I don’t like to run. I always joke that if I’m running, you better run too, because something is chasing me. But I don’t run away from responsibilities. If I run away, who will deal with it? So, I can’t imagine Jonah, a chosen prophet of God, running away from his calling.
The Assyrians in Nineveh were terrifying. They loved torture—took it to an art form. But Jonah had God on his side. He wasn’t running from the Assyrians. At the end of his story he tells us why he ran. “That is why I was so quick to flee to Tarshish. I knew that you are a gracious and compassionate God, slow to anger and abounding in love, a God who relents from sending calamity” (Jonah 4:2, NIV).
Well, that puts a whole new spin on things. When we read about the ship and the storm and Jonah casually telling the sailors to throw him overboard, it makes more sense.
Basically, he’s saying he hates the Assyrians more than he wants to obey God. He hates them and wants them to die.
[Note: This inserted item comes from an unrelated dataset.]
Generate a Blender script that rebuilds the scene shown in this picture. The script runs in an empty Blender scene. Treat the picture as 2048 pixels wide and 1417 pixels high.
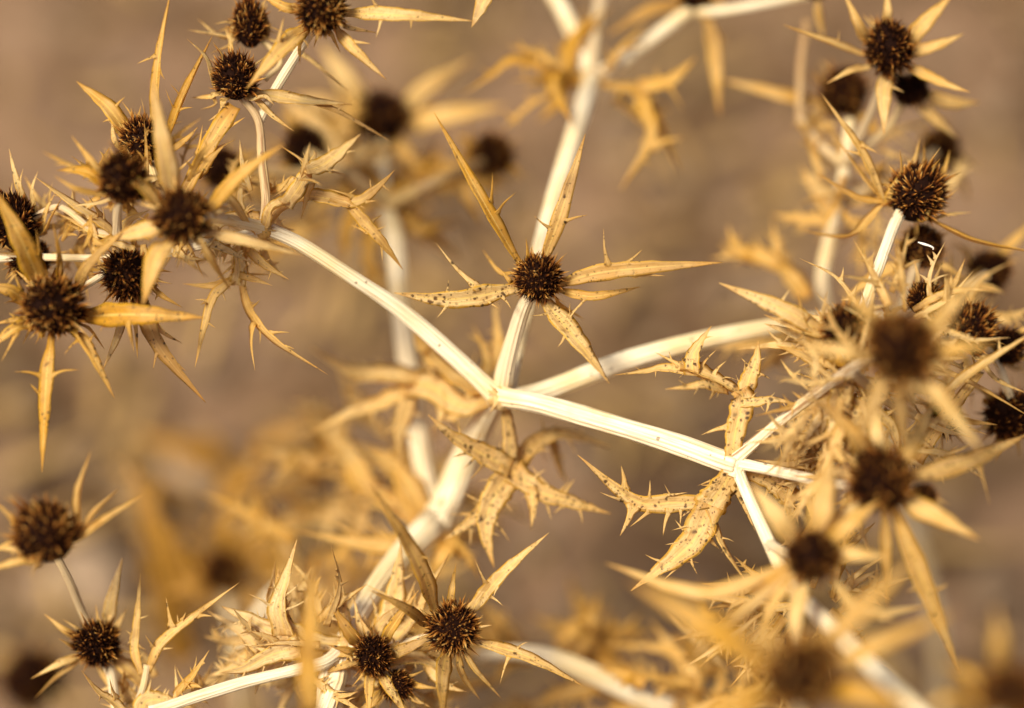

He doesn’t want to warn them, because if they repent, God may save them.
How many times do I go my own way rather than obey God?
I know when I’m hoping for something and I don’t get it, but someone who, in my mind, doesn’t deserve it, does get it, it makes me mad. That’s a very small place to be—listening to that green-eyed monster.
I want it to be fair. Jonah wanted it to be fair.
But if things were fair, I’d be going to hell. Because if things were fair, Jesus wouldn’t have died in my place.
That green-eyed monster takes away perspective. Makes me lose my focus. Or rather, makes me focus on myself instead of Jesus.
I’d really rather not spend three days in the belly of a fish to remember that. But sometimes that’s what I’ve got to do to understand the theme of Jonah and basically the whole Bible: Salvation comes from the LORD.
This sanctification process hurts sometimes.